Will gummiboot or refind also find the Ubuntu partition?
The original partition structure of the machine there were four or five
partitions, and another one popped up in the higher end of the disk. I
stumbled into the install, with the Ubuntu installer, and ended up with
four linux partitions in addition to the Windoze partitions. At some point
I used gparted to resize, and this might have been the step that botched
the structure. But in any event, I have three Linux partitions of 50G
each, and a swap partition. Ubuntu is sitting in one of those partitions.
I have no idea what is an EFI partition. I have seen instructions,
presumably for those who are wiping the Windows and starting from scratch,
to make an EFI partition.
I finally realized why there are so many partitions, and learned to use
gdisk when walking through the Archlinux install.
Here is a some information from the gdisk listing:
Nbr Size Code Name
-----+------------+------+-------------------------
1 1000.0 MiB 2700
2 260.0 MiB EF00 EFI system partition
3 128.0 MiB 0C01 Microsoft reserved part
4 49.6 GiB 0700 Basic data partition
5 9.7 GiB 2700 Lenovo (?recovery?)
6 10.0 GiB 8200 Linux SWAP
7 49.4 GiB 8300 Archlinux /
8 58.8 GiB 8300 /home
9 1024.0 KiB EF02 "bios_grub" (Ubuntu?)
10 59.8 GiB 8300 UBUNTU /
Alan
On Thu, May 1, 2014 at 2:27 PM, Daniel Micay <danielmicay at gmail.com> wrote:
> On 01/05/14 05:07 PM, Alan E. Davis wrote:
> > This is insanity... The first time I have encountered the much maligned
> > Micro$oft UEFI / Secure Boot adventure.
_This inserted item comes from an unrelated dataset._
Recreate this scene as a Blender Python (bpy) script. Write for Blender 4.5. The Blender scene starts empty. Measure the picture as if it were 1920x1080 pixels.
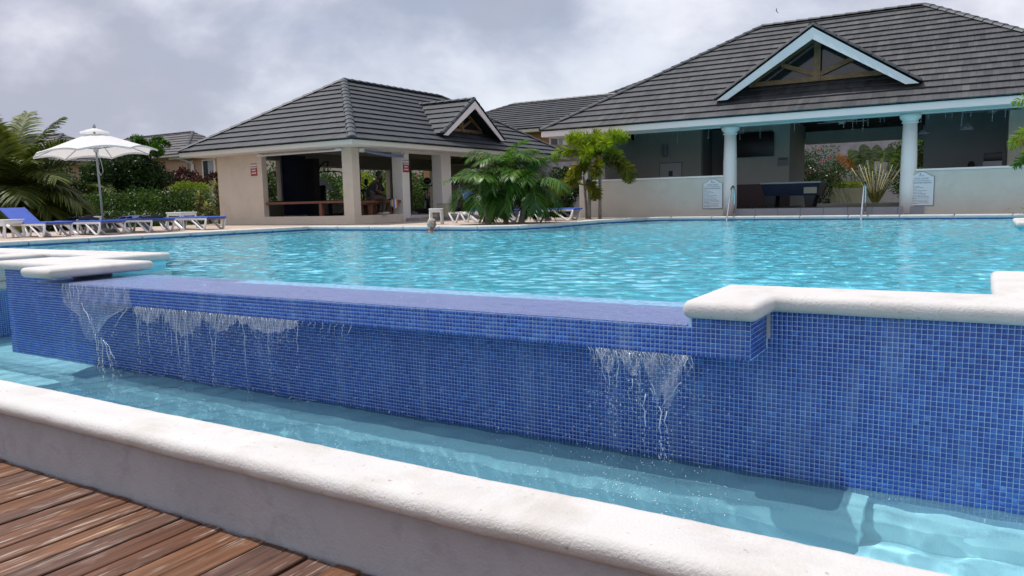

On my new Thinkpad Yoga, with a
> > Wacom active digitizer and pen.
> >
> > Ubuntu was a walk in the park. I installed Ubuntu naively, alongside the
> > new Windows 8.1 laptop. It took maybe an hour to break my resolve to
> take
> > my time. It was a disconcerting experience. I now have a system that
> > boots Ubuntu 2014.04, through a convoluted process of signing into
> Windoze,
> > then backing out through advanced settings to boot from a Menu. If I
> > were trying to lock in my customer base, I couldn't have designed it any
> > better, or made it any more uncomfortable, myself. Ubuntu picks up the
> > Wacom pen, and almost everything else. But it's not Archlinux.
> >
> > I am a bit fearful, but decided that Archlinux, which I am using on two
> > other machines, would potentially be the better choice.
> >
> > I have two more partitions, one of a /home and another for an Arch /boot,
> > so I went ahead and walked through the most of the install, except for
> > installing the boot manager.
> >
> > I am stuck now. I don't want to compromise what I have already gained.
> > Now I need to learn how to set up the system to boot any of the three
> OSs.
> >
> > I am puzzled by the variety of approaches I have seen; hence, I am
> reaching
> > out here on the mailing list.
> >
> > I saw advice to use GRUB but install it in the boot PARTITION. Not sure
> > how to do this, and not sure whether it will work.
> >
> >
> > Does this make sense to anyone?
> >
> > Alan
> >
>
> You shouldn't have a separate boot partition. Install gummiboot or
> refind to the existing FAT32 ESP partition and mount that as your /boot.
> It's *easier* than dealing with MBR/BIOS because you can do it entirely
> via EFI/Boot/BOOTX64 rather than messing with EFI entries.